The only complaint made of the instruction set out in assignment of error No. 5 is that the court advised the jury that “the burden of proof is upon the defendant to show by a preponderance of the evidence that the plaintiff was guily of contributory negligence,” citing Railway Co. v. Merrill, 61 Kan. 671, 60 Pac. 819, and Railroad Co. v. Burrows, 62 id. 89, 61 Pac. 439. This instruction must, of course, be read in connection with the other instructions in the case, and, taking the instructions all together, we do not think the particular clause of the one referred to was liable to leave upon the jury “the impression that unless defendants by their evidence established contributory negligence, the defense of such contributory negligence must fail.” (Railway Co. v. Merrill, supra.)
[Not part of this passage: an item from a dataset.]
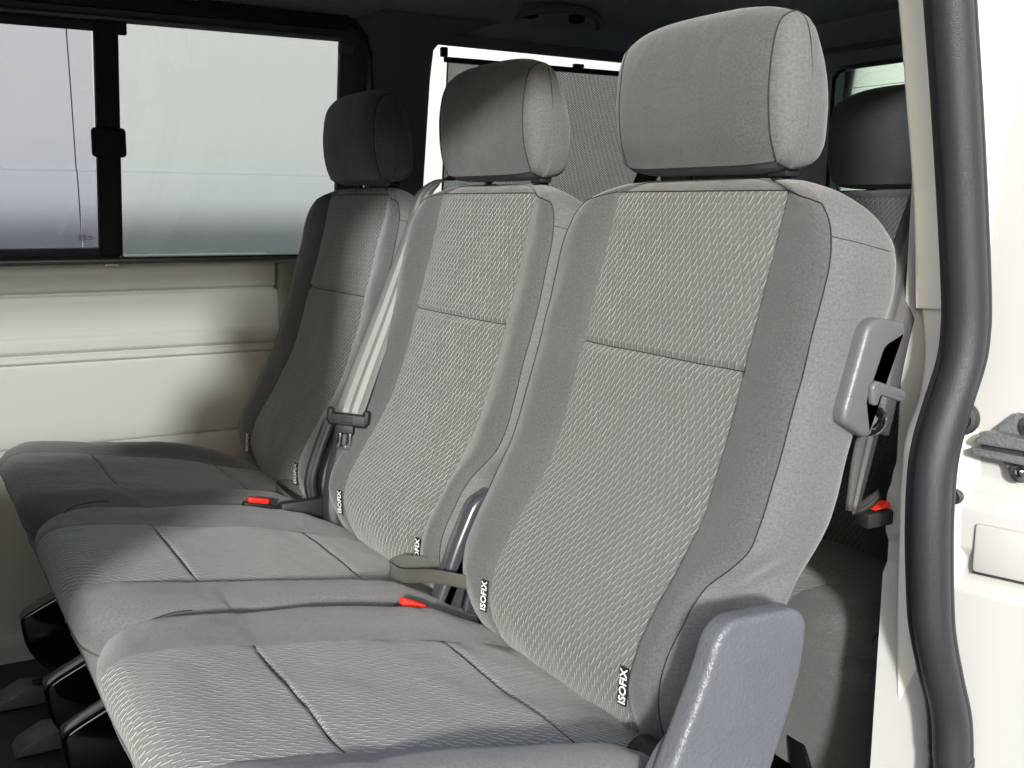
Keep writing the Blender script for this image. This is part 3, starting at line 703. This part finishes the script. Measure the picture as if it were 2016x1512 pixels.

When they are all considered together in connection with the undisputed facts in the case, we do not think the findings are so inconsistent with each other that they ought to have been set aside, and because" they sustain the general verdict the court did not err in denying the motion of the railway company for judgment upon them. While it is true, as counsel for the plaintiff in error avers, that “the engine was in plain view of plaintiff all the time, and that she knew the engine was standing there steamed up and ready to n>ove, and with a man on the engine ready to move it,” it is also true that the woman was in plain view of the man on the engine all the time, and if he did not see her, it was his duty so to do, and, as above stated, she had a right to assume that he would not, without warning, run the engine over her upon a public highway.

This case has been twice tried, and separate juries *115have found in favor of the plaintiff below upon all the essential facts of the case. It is not claimed that the amount of the judgment is so great as to tend to show passion or prejudice on the part of the jury at the last trial, and a careful examination of the record convinces us that, since the verdict was approved by the trial court, it ought not to be here disturbed.

The judgment of the court below is affirmed.

Cunningham, Pollock, JJ., concurring.